On top of a rise in people living in poverty is a rise in the working poor – people whose income isn't enough to meet basic needs. Ziraldo says these folks often don't qualify for government programs, but they still need help paying bills and getting enough to eat.

"For all of Oakland County, there's probably between 15 and 20 percent of our overall population that really struggles, every month, to meet their basic needs," he says.

Oakland County is expensive, he says. It's the wealthiest county in Michigan, and the Michigan League for Public Policy says the amount of money a three-person family needs to cover the basics is $47,000.

Ziraldo says there is a lack of social services in Oakland County compared to places like Detroit, which still has the highest levels of poverty in the region. Many social services in Oakland County are hard to get to via public transportation, and they tend to be in the northern part of county, whereas the need is growing fastest in the southern part of the county.

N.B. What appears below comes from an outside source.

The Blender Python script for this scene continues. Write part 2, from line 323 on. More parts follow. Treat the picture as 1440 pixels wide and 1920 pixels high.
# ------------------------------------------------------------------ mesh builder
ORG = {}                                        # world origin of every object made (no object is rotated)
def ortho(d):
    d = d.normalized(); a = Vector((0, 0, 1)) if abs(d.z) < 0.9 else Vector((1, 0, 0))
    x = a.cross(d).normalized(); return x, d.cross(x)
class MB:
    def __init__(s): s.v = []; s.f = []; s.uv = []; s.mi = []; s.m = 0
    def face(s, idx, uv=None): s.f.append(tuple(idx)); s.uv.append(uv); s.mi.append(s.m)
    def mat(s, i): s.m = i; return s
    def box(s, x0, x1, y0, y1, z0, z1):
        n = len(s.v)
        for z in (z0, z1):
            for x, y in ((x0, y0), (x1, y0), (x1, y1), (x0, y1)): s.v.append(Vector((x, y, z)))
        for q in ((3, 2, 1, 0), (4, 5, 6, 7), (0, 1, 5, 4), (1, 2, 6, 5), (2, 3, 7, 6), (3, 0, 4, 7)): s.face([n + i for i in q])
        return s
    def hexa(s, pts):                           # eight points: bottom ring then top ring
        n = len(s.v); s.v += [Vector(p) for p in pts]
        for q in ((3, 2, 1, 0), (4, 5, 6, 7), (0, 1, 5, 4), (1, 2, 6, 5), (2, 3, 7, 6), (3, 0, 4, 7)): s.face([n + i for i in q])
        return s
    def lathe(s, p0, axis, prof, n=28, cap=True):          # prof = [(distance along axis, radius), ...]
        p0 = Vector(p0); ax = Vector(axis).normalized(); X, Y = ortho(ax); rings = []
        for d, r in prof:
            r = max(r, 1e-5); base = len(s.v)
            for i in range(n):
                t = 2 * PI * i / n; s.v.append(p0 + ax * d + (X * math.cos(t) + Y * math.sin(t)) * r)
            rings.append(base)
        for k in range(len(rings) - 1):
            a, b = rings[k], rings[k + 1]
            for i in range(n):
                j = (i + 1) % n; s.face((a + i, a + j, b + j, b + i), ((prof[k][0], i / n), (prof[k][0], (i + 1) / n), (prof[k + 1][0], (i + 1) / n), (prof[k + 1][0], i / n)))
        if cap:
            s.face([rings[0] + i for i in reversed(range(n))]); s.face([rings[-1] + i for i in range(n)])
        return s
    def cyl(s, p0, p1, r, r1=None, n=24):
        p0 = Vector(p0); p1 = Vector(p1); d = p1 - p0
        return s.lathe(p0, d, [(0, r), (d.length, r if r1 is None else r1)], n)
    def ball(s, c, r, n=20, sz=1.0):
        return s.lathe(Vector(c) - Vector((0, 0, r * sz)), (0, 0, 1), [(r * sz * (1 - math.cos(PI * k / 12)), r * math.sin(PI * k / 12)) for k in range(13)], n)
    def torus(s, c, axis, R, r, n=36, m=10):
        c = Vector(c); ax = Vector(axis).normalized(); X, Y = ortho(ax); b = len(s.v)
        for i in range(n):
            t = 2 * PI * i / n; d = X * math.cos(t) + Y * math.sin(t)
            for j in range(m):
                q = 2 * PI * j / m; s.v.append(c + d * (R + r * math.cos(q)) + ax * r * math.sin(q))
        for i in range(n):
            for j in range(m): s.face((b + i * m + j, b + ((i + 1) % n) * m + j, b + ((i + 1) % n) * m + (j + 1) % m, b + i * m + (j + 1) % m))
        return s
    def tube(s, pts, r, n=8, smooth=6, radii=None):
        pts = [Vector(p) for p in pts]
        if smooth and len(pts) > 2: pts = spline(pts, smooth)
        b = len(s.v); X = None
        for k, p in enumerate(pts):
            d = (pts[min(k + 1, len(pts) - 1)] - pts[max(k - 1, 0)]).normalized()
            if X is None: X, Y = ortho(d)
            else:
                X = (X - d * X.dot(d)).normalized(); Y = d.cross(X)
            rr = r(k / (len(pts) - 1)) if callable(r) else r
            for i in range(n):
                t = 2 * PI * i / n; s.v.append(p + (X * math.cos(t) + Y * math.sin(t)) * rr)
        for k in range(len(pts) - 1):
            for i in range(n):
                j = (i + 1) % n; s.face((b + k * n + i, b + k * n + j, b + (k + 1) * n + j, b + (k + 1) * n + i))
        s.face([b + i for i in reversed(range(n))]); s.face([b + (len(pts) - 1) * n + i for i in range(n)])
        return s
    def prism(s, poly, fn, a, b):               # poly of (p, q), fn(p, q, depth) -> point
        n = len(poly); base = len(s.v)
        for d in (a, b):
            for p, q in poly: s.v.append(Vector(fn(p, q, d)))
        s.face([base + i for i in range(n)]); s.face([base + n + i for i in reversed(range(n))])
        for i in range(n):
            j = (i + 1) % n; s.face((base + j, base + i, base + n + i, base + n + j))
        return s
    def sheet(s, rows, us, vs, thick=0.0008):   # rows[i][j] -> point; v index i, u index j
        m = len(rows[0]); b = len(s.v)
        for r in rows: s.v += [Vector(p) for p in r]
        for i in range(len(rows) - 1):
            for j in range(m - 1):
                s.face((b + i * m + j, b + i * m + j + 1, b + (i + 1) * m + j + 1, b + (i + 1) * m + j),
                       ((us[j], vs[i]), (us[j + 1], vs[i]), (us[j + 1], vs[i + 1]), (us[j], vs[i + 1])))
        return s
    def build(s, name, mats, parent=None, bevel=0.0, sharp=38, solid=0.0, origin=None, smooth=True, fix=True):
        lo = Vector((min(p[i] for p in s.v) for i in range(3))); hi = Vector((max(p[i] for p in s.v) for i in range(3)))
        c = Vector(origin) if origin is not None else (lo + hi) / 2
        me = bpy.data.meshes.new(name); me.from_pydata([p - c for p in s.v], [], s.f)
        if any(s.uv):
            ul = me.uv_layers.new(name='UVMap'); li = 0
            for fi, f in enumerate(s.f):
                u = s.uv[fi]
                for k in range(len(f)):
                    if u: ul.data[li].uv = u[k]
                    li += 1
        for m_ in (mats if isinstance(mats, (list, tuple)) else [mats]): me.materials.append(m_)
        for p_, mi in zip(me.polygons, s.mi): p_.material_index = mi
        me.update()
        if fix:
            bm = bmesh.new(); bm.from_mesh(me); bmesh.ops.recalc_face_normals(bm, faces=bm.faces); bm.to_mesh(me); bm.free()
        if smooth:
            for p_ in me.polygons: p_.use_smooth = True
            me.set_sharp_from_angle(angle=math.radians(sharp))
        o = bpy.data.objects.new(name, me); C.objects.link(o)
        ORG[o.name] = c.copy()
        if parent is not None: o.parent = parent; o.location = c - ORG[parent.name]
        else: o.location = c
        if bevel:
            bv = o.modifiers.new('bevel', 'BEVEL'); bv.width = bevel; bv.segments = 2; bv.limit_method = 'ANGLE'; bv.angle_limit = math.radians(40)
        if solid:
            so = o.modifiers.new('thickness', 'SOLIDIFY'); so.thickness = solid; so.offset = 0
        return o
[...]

The report says the population and the economic shifts comes from people leaving Detroit for better services and schools in the suburbs, as well as access to jobs. There is also some contribution from immigrants who move directly to the suburbs instead of the city, and tend to work at lower wage jobs for some period.

The economic shifts are related to the recent deep economic recession. Many people lost their jobs, and were eventually rehired, but at lower wages. Ziraldo says the report is a call to arms to lawmakers and non-profits to bring services where the need now appears to be.